L’activité au port est toujours animée et le dernier bateau est déjà parti. Il faut attendre le matin. «Tout le monde descend. Que personne ne reste dans l’auto se plient aux ordres. Un couple se rebelle tellement il en a marre. Mais c’est peine perdue. Tout le monde passe la nuit à la belle étoile. Allongés à même le sol, certains essayent de trouver le sommeil malgré le sentiment d’insécurité ressenti, sans parler des piqûres de moustiques. Des habitués utilisent leur sac de couchage. Heureusement, l’air est doux. Le staff dort bien sûr dans l’autocar. A l’aube du troisième jour, la traversée se fait en une heure à bord d’un «ferry». Certains en profitent pour faire un brin de toilette.
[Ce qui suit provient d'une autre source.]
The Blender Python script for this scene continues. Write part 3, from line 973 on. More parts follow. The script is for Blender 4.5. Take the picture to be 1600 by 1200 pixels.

Arrivée à Ceuta à 5h du matin. A la frontière marocaine, l’argent collecté par Saïd n’aura servi à rien. Les douaniers demandent de descendre les bagages. Sous le regard attentif des voyageurs, un agent procède à fouille de quelques sacs sans grande conviction. Cela prend beaucoup moins de temps que leur remise en place.
Seul moment de détente, lors de ce premier contact avec le sol marocain, un vendeur ambulant de thé à la menthe et de «msemmen»: la collation coûte un euro.
Après le passage de la Douane, l’autocar poursuit son chemin. Les voyageurs ignorent tout du trajet. Toute question sur l’itinéraire trouve réponse agressive. «Voyez avec l’Haj, c’est à lui de vous expliquer», répond Mohamed.
Passé Tétouan, l’autocar s’arrête dans un village où le staff se restaure gratuitement dans sa gargote habituelle. Arrivée à Tanger vers 13h. Le chauffeur refuse d’aller jusqu’à la gare routière malgré la colère des passagers. Certains menacent de faire appel à la police. Le chauffeur n’en fait qu’à sa tête. Ses acolytes ordonnent à tout le monde de descendre. Attirés par l’arrivée d’un autocar de «l’Kharij», porteurs, mendiants et taxis se précipitent sur le véhicule. En quelques secondes, la soute à bagages est encerclée.
Comme à la criée, Saïd et Mohamed sortent les bagages pêle-mêle et appellent les voyageurs pour identifier leurs sacs et valises, les mettre en lieu sûr ou se les faire porter à l’intérieur de la gare. La foule devient tellement nombreuse qu’on ne distingue plus les passagers des intrus. Les bagages entassés devant l’autocar font penser à une vente aux enchères. Le spectacle est désolant.
La criée terminée, tout le monde se dirige à l’intérieur de la gare.
L’autocar dans lequel on doit finir le voyage part dans une heure. Fatigués, affamés et surtout dégoûtés, les voyageurs veillent sur leurs bagages. Un moment d’inadvertance peut coûter cher.
Après près de deux heures, l’autocar sort de la gare. Les gens étouffent de chaleur à l’intérieur. Les voyageurs n’ont même plus la force de protester. Seul objectif: arriver chez eux et dormir. La prochaine visite au bled est renvoyée aux calendes grecques.
L’autocar fait escale à Assilah, Larache, Kénitra et Salé. De Rabat à Casa, le chauffeur a même jugé utile de «chasser» des places à gauche et à droite, question de se faire un peu d’argent. On arrive à la gare Ouled Ziane de Casablanca à 21h. Epuisés, les voyageurs on vécu un véritable cauchemar… qu’ils ne sont pas près d’oublier.